Friday, January 26, 2007

I hit my point of return.

After finals, I’m always so fried from looking at my work and trying to be creative on a deadline and to revise things that have been through so many drafts that I can’t. Look. At. It. Any. More. I want to read what I want, watch mindless TV, and decompress.

I started by trying to read books on the MLA’s top 100. I read The Great Gatsby and Lolita, both of which have a main female character hit by a car at a very convenient moment for other characters. Then I switched to science audio books stuff, which I love, but it's difficult to concentrate on string theory while I’m trying to figure out Photoshop at work. So I went to my colleague’s desk to borrow a light and brainless audiobook (not that she's brainless--she's smart and lovely), and learned, with no surprise at all, that the guy who penned this got on the NY Times Best Seller List*:

"It was in the darkest hours of the night that he most often found himself remembering his night with Lexy in the cemetery, the night he’d seen the ghostly lights he’d come down from NY to investigate. It was then that he realized for the first time how much Lexy meant to him. As they had waited in the blackness of the cemetery, Lexy told him a story about herself. She’d been orphaned as a young child… she had terrible, recurring nightmares… Lexy instantly recognized the lights in the cemetery as the ghosts of her parents. When she told him this, he wanted to hold her in his arms."

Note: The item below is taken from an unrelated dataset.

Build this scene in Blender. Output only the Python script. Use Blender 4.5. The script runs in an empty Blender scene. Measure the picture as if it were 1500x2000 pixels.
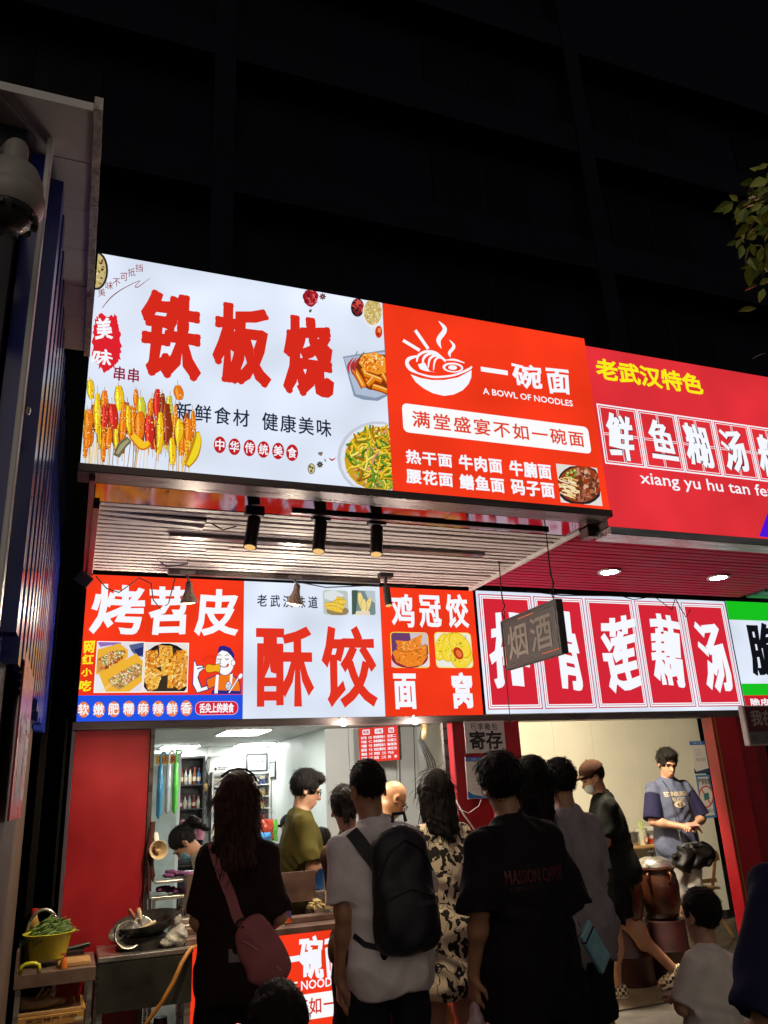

Eventually, the switch flipped. I want to write again. No, I need to write. I have ideas. I need to do my art. I want to look at old projects and shine them up to send out. I’ve been scribbling down ideas, I started reading a book on the synthesis of scientific theory and spirituality by the Dalai Lama, and I found a beautiful photo of Tempel 1 for my project. I got a documentary on string theory to watch before I attempt Bryan Greene’s book again. I have a stack of articles on the marriage of poetry and cosmology, and my little brown book that I write poems in every day is almost full. And I want to write to Deborah and have her send me my weekly prompts. It is good to be home.

*A list I find pathetically useless, and need no part of.

1 comment:

Jess said...

I think I've read that book. Is it Nicholas Sparks?